Wellington wine maker bottles what he sows | RecordCourier.com

Wellington wine maker bottles what he sows

Wellington resident Greg Ross with two bottles of his wine made from grapes grown in Douglas County and pressed and bottled in Wellington.
Kurt Hilderand

While it may be a while before Carson Valley is ready to start making wine from grapes to bottle, a south county resident is already in production.

Wellington resident Greg Ross has an acre of grape vines and has been producing wine for private consumption as a result.

Ross and his wife purchased the property on a hill above the Walker River in 2011.

He said she suggested planting vines, but Ross had his doubts in the beginning.

“No way,” he said. “There are too many varmints, deer and bunnies. It’s not going to work. The growing season is too short.”

She didn’t listen and planted seeds. Ross said he purchased 25 vines “just for fun.”

“They reached full ripeness and the correct acidity and sugar levels,” he said. “And then I planted some more, and a few more, and now I have 722 mistresses out there. My retirement turned into my work.”

The 64-year-old said the vines require all of his attention.

“I really got the bug in the early part of this year when I won all these awards. I entered four competitions.”

The growing season was one of Ross’ initial concerns.
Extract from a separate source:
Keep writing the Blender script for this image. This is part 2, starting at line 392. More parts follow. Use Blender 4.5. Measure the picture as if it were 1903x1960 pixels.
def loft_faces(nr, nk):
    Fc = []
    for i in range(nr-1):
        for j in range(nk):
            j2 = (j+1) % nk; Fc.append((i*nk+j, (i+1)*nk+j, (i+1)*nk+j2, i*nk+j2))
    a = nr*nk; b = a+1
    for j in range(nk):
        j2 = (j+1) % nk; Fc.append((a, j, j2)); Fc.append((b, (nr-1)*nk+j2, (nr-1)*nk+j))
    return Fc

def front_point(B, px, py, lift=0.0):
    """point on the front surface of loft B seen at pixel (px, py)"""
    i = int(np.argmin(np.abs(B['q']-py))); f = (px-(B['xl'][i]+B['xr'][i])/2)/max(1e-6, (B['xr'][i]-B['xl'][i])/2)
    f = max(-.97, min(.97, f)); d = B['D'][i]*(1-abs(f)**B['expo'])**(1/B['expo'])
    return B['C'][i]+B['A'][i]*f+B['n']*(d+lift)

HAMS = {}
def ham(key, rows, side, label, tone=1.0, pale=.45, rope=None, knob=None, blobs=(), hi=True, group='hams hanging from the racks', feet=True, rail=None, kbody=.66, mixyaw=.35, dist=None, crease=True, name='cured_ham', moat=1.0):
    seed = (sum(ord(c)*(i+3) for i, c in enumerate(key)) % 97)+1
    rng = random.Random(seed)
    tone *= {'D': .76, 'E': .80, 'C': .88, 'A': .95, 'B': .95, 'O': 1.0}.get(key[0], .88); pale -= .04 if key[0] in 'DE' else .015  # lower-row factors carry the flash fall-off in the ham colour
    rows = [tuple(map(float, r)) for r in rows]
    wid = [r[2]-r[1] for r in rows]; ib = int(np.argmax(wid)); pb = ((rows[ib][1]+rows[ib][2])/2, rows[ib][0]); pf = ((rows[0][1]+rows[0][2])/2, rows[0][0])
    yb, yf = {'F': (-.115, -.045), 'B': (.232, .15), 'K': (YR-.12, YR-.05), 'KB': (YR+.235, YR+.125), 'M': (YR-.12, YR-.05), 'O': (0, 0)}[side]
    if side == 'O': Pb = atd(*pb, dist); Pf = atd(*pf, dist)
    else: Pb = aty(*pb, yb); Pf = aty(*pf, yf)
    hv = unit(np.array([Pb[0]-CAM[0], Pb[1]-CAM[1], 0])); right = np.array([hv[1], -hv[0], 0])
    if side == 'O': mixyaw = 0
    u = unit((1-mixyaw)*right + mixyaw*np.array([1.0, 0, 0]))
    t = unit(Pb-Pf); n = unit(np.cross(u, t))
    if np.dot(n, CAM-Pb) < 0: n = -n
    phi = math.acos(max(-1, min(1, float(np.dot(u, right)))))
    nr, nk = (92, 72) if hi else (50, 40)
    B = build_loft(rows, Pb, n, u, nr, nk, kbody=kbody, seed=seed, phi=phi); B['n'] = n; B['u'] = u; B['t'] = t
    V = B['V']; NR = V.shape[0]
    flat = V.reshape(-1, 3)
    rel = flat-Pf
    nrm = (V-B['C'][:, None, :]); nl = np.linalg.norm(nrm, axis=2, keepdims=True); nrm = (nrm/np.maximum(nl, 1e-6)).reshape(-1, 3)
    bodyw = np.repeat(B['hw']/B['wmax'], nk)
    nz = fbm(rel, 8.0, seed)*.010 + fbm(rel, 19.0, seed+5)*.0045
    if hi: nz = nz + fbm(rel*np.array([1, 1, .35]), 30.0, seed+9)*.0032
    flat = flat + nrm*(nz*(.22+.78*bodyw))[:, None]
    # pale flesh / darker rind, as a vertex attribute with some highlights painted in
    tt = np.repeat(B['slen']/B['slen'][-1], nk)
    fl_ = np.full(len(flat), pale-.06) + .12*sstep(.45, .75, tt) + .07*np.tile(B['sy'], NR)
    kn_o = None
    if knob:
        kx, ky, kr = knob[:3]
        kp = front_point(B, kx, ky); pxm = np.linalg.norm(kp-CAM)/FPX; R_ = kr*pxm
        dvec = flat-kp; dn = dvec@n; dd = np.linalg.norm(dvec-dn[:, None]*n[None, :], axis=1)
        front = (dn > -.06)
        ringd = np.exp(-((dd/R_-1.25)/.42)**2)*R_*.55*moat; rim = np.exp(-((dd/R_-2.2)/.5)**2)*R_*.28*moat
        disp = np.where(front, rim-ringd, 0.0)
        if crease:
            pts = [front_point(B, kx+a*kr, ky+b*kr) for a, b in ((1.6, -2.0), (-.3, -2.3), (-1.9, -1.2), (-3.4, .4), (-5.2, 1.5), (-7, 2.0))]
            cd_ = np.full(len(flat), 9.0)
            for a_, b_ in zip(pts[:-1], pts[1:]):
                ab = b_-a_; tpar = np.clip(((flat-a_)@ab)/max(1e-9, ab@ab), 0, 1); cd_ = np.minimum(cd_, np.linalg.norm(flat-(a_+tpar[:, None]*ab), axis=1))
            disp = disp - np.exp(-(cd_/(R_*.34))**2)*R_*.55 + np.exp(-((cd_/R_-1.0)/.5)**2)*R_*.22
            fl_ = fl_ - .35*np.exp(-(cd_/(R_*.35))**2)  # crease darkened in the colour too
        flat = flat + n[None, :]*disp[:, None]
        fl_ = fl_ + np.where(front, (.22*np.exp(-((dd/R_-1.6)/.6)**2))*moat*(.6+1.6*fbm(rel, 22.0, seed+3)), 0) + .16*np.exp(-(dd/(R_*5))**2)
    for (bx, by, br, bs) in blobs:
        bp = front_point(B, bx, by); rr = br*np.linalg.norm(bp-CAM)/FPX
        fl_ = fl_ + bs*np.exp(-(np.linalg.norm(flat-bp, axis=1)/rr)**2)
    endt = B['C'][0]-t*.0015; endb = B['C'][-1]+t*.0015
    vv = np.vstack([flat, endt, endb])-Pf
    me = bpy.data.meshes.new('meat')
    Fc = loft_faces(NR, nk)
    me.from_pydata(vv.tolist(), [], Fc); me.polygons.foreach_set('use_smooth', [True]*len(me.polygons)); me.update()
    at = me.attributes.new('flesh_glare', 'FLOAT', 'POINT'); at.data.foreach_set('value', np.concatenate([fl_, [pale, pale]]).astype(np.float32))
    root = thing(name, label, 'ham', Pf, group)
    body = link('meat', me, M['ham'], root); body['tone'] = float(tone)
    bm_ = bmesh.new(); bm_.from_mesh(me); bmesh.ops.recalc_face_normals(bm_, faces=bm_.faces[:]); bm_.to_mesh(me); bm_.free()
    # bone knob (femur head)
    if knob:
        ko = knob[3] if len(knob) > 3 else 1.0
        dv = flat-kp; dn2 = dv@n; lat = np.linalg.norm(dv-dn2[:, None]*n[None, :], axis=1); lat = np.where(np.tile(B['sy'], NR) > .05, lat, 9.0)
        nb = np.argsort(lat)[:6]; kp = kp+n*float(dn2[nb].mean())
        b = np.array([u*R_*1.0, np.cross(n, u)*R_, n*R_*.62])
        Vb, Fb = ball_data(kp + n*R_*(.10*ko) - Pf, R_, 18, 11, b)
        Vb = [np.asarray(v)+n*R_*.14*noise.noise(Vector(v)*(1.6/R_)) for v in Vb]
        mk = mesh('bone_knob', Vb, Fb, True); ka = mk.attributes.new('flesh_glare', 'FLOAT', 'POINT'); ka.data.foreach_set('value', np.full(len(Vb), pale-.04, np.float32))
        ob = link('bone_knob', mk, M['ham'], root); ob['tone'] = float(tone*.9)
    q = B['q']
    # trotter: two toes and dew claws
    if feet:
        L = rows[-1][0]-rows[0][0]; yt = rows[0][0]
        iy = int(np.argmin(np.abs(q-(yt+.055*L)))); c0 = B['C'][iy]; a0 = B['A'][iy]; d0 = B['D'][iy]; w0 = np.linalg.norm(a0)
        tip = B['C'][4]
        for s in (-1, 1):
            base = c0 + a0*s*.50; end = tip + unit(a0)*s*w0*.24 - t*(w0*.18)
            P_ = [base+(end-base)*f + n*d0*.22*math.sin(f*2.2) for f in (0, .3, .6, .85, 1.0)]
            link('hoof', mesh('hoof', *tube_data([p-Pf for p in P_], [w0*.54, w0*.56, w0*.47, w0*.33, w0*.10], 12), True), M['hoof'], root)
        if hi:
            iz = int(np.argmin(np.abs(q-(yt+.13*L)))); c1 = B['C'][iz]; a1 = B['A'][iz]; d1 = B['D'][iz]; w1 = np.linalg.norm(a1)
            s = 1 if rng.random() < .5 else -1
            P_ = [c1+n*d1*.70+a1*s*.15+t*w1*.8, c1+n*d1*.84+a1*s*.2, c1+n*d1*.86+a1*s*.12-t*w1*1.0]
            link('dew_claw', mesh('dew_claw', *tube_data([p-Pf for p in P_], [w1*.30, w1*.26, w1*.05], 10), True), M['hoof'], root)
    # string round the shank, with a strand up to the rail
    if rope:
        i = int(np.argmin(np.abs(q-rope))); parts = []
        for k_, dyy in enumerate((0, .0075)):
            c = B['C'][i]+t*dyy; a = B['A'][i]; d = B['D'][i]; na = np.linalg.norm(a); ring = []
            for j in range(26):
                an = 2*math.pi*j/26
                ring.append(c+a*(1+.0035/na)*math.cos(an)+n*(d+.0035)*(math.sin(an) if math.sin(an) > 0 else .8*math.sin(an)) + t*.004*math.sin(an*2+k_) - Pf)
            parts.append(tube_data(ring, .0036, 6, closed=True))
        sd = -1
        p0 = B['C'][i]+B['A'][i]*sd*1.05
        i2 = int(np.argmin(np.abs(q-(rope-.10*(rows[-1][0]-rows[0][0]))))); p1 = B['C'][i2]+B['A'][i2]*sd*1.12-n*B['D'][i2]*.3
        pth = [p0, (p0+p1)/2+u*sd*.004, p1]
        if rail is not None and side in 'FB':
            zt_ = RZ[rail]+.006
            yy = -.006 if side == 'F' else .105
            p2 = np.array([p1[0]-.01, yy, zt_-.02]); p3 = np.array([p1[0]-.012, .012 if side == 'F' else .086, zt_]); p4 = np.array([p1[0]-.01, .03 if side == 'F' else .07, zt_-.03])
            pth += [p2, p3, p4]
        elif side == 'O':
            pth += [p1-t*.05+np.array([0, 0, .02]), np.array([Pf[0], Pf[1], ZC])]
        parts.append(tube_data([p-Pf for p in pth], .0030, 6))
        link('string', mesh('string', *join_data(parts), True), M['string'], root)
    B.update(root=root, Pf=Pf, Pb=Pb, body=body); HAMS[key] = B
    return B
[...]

Five vintages later, he said he’s getting perhaps 1 percent frost damage.

“I occasionally lose a vine to frost,” he said. “We had a 22-degree day on May 23 and lost a few vines in the lower part of the property.”

But the cold air sits in the river bottom, and the grapes and blackberry bushes are the only fruit he’s had not affected by frost.

Like most places in the county, apple, cherry and peach trees have all lost crops to the cold.

“You can commercially grow fine-wine grapes, at least where I am, so the frost hasn’t been an issue.”

Ross isn’t a stranger to the wine business.

He started when he taught a wine class in 1975. It didn’t pay anything, but he did get work on the business side.

“You can’t be in the sales side without absorbing by osmosis some of the wind knowledge,” he said. “I started out doing home-made wine, a cabernet just for fun with a couple of friends. I received a god medal for a wine I made in 1985.”

But Ross said buying grapes and making wine didn’t quite fulfill him.

“Something was missing until I tried growing it myself,” he said. “I stated with a small vineyard in Southern California, but I did everything wrong.”

And after he started winning awards he began to pay more attention to the details.

“I really got the bug when I got all these awards,” he said. “I took a more concerted effort. ‘Hey man,’ I said, ‘don’t leave that bottle uncleaned. Clean everything. Make sure you have CO2.’”

He said he grows mostly white wine, but he does produce a red and a rosé.

“The growing area demands white wine,” he said. “You can’t put a square peg in a round hole. It has to be white.”

He said one of the things he has to watch out for is oxidation.

“’When you cut open an apple, it starts to go brown,” he said. “If you rack the wine from one jug to another, and don’t take care of oxidation, it will go brown.”

He said he took a more professional approach when he started growing his own grapes.

“With all the work I did in the vineyard, I’m not going to blow it,” he said. “I want to prove to myself I can do it.”

Don’t expect to see Ross’ Bulldog Walker River Estate label on store shelves, though.

“I’m not going to sell it,” he said. “Douglas, and the state, and the feds would all want their piece of the pie. I’d have to deal with the board of health and all of those things.”

The bulldog on the wine label refers to Ross’ dog, Stella.

“I own bulldogs,” he said. “They’re a lifestyle, almost as bad as the grapes. They chase me out into the vineyard. They’re a lot of fun.”

Ross said he wanted to prove to himself he could grow grapes and turn them into wine here.

“Now I want to let people know you can grow something other than alfalfa here,” he said.